From the listing below, copy word for word every line starting at the one that includes "What Blender Python" and ending at the one that includes "COL = SC.collection"; the pictures are omitted.

--- begin ---

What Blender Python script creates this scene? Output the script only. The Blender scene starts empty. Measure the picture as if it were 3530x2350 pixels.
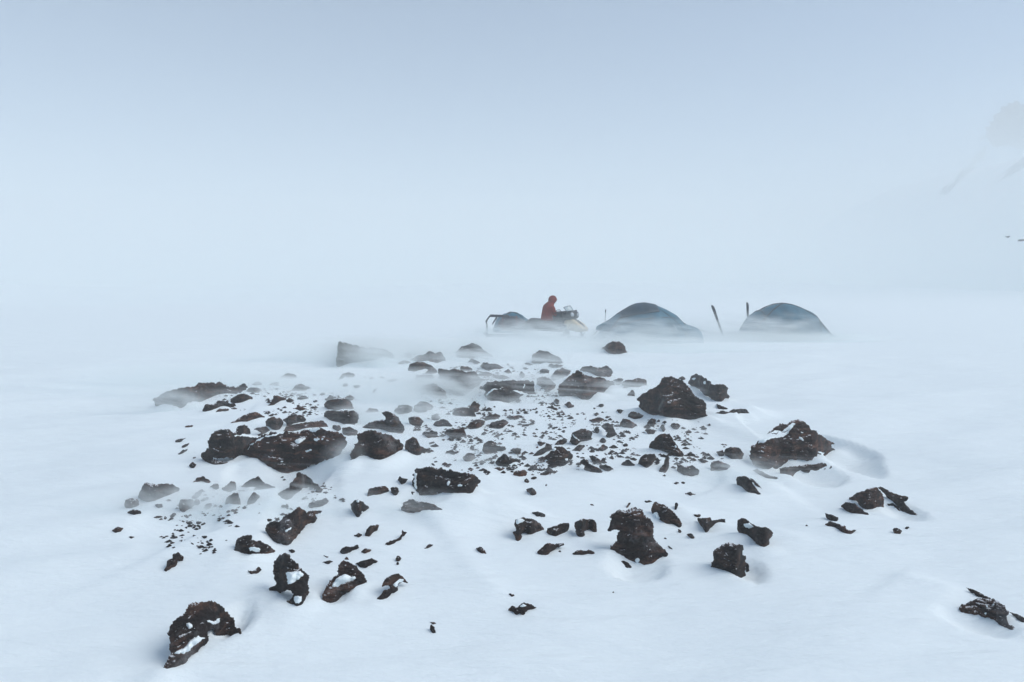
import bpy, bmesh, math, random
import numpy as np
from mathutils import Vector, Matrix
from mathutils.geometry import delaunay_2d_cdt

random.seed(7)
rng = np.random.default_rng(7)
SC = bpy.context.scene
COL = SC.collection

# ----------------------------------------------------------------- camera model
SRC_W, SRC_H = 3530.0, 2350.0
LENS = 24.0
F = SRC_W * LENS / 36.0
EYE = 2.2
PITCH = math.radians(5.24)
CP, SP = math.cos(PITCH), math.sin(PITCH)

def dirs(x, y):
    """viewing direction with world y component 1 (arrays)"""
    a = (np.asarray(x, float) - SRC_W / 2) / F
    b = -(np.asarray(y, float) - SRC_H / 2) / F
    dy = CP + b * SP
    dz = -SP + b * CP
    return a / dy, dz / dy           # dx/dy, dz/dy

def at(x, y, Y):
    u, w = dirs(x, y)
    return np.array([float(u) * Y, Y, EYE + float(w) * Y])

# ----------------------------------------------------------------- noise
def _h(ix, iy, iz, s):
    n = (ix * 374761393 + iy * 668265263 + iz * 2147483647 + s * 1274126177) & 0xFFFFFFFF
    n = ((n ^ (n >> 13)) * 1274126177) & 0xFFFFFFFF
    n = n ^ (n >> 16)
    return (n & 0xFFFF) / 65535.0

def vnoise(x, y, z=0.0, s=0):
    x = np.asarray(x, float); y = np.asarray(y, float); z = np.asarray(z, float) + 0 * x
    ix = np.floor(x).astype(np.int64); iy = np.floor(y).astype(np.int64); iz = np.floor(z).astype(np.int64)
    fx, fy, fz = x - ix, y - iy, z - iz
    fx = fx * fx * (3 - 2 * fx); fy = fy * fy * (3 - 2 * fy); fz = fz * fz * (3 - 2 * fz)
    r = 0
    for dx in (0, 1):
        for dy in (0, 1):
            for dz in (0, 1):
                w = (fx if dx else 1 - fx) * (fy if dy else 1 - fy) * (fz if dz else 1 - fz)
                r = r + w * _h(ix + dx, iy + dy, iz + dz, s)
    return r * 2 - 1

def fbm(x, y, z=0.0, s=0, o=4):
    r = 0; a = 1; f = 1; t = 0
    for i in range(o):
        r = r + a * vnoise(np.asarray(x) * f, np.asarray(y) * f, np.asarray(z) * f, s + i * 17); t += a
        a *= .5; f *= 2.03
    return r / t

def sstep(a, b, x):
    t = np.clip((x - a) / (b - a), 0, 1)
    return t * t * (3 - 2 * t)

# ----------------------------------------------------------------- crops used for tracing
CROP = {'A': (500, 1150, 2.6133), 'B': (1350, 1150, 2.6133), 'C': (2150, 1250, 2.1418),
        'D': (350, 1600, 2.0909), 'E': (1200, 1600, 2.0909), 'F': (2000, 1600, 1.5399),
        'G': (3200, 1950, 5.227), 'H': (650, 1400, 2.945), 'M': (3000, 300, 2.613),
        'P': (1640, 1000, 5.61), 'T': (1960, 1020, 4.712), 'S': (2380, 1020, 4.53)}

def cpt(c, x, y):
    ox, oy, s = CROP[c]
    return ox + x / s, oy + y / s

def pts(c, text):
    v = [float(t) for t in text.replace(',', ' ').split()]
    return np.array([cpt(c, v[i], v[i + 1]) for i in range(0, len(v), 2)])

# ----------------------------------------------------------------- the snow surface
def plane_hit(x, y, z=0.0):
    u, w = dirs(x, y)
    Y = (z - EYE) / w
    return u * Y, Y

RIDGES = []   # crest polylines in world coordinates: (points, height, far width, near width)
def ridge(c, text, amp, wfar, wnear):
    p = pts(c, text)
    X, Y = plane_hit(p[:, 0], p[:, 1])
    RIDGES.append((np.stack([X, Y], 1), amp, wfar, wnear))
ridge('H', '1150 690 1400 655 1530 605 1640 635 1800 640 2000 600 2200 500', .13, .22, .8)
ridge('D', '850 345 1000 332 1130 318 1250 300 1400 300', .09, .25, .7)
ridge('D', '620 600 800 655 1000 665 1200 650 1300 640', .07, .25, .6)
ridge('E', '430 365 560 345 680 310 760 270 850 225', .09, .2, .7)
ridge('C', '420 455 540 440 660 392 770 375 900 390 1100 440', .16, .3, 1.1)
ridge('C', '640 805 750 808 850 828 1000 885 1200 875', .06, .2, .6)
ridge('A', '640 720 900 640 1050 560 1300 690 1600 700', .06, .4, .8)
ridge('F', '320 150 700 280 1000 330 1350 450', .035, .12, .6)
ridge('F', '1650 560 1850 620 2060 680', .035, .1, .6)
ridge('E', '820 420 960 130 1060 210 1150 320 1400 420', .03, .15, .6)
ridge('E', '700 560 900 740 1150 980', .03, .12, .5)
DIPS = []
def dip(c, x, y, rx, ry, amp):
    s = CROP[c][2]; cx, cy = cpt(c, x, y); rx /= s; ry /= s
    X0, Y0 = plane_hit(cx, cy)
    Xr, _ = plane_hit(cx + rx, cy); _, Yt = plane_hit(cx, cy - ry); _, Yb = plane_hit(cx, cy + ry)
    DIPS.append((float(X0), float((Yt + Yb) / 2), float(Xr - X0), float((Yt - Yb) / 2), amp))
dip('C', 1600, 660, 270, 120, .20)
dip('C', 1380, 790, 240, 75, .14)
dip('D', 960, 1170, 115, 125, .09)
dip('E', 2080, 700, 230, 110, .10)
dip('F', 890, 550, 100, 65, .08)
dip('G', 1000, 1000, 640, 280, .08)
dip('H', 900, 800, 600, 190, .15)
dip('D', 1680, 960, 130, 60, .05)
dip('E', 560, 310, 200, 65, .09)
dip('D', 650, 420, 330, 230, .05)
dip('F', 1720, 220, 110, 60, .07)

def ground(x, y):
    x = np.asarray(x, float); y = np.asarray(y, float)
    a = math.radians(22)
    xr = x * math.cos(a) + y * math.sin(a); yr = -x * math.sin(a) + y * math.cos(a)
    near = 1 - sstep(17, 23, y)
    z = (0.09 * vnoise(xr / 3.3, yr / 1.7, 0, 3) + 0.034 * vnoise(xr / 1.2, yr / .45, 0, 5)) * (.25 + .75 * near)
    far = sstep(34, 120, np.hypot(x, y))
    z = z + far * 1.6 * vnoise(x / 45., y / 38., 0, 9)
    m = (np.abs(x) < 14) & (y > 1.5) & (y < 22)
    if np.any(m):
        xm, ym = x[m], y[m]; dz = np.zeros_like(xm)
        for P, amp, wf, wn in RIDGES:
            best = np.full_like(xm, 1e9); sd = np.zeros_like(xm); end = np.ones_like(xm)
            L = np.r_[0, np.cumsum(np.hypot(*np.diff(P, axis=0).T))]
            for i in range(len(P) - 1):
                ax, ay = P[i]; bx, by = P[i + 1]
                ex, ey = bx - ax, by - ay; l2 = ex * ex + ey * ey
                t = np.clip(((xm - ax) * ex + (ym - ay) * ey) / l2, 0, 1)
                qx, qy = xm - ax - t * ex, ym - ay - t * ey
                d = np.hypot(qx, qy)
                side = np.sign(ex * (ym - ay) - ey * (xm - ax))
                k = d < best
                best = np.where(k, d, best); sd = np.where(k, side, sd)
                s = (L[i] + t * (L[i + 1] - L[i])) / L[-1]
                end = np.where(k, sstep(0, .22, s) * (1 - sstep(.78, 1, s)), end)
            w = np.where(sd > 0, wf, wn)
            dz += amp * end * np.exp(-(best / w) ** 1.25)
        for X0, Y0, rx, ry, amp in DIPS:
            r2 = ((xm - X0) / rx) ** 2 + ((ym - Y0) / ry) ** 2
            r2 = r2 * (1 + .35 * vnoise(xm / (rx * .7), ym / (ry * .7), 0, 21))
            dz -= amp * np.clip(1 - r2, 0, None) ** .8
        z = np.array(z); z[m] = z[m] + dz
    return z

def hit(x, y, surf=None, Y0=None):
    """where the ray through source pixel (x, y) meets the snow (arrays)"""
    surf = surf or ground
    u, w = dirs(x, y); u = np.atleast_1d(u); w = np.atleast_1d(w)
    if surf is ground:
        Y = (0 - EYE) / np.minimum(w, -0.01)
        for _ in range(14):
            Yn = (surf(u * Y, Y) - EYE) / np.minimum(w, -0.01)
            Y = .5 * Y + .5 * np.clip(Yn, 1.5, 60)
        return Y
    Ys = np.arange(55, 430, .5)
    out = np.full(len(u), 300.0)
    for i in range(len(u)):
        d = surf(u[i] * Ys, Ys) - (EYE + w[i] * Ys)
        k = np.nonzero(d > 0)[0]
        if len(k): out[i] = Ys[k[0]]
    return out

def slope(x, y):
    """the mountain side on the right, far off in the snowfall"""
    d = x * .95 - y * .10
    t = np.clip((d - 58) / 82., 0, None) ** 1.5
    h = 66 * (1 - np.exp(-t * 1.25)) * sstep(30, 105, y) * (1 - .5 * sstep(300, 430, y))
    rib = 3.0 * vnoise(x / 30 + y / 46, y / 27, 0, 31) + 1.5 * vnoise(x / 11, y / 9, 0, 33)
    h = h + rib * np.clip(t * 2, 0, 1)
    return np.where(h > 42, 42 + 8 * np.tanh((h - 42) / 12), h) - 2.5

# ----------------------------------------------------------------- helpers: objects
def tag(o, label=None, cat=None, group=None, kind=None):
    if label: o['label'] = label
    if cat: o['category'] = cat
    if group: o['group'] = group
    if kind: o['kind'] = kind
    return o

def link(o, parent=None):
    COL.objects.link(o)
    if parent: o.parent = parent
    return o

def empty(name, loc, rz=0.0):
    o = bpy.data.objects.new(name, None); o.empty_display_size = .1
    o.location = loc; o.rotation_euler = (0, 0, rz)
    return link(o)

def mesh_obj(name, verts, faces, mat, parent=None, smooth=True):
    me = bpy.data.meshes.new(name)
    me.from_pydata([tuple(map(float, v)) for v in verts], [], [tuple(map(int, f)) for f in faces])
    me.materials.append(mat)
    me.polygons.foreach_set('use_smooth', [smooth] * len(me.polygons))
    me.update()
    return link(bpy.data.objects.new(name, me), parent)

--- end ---
--- begin ---

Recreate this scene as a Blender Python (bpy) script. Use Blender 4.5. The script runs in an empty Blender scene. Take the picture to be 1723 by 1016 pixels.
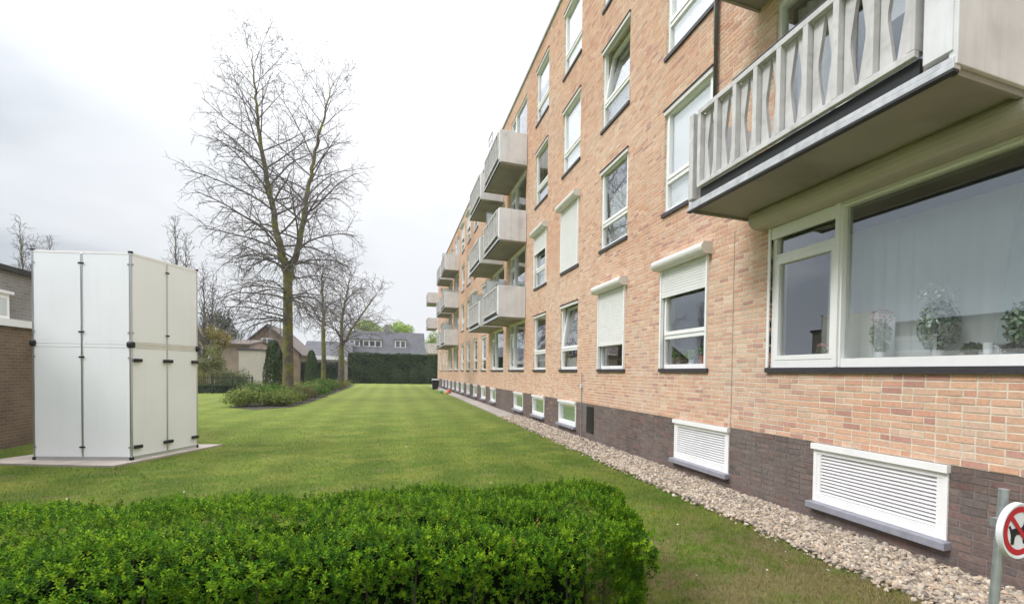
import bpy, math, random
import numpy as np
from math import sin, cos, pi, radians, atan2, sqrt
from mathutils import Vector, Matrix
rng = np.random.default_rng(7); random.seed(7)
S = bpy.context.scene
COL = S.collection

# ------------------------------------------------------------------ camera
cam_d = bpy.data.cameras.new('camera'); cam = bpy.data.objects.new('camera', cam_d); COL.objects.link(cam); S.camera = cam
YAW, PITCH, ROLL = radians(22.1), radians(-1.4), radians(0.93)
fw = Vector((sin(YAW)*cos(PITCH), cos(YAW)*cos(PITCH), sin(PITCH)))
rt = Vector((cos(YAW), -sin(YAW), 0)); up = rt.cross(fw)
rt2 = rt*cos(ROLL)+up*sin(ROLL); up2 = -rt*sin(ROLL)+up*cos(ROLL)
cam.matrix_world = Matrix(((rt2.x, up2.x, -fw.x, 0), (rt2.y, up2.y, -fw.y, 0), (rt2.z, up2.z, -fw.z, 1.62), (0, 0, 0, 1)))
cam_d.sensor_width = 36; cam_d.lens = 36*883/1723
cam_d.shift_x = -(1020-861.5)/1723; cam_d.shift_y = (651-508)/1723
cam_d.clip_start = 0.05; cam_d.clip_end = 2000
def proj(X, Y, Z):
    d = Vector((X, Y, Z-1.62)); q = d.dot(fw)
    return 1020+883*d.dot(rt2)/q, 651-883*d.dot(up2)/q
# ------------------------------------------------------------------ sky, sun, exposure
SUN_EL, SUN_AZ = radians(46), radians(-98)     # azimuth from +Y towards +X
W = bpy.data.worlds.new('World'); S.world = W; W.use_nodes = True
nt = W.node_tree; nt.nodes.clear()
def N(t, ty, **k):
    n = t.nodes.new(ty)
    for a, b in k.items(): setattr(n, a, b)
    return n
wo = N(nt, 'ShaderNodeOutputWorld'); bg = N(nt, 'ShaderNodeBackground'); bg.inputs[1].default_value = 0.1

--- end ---

■ **Answer to this problem**:
What Blender Python script creates this scene? Output the script only. The Blender scene starts empty. Measure the picture as if it were 3530x2350 pixels.
import bpy, bmesh, math, random
import numpy as np
from mathutils import Vector, Matrix
from mathutils.geometry import delaunay_2d_cdt

random.seed(7)
rng = np.random.default_rng(7)
SC = bpy.context.scene
COL = SC.collection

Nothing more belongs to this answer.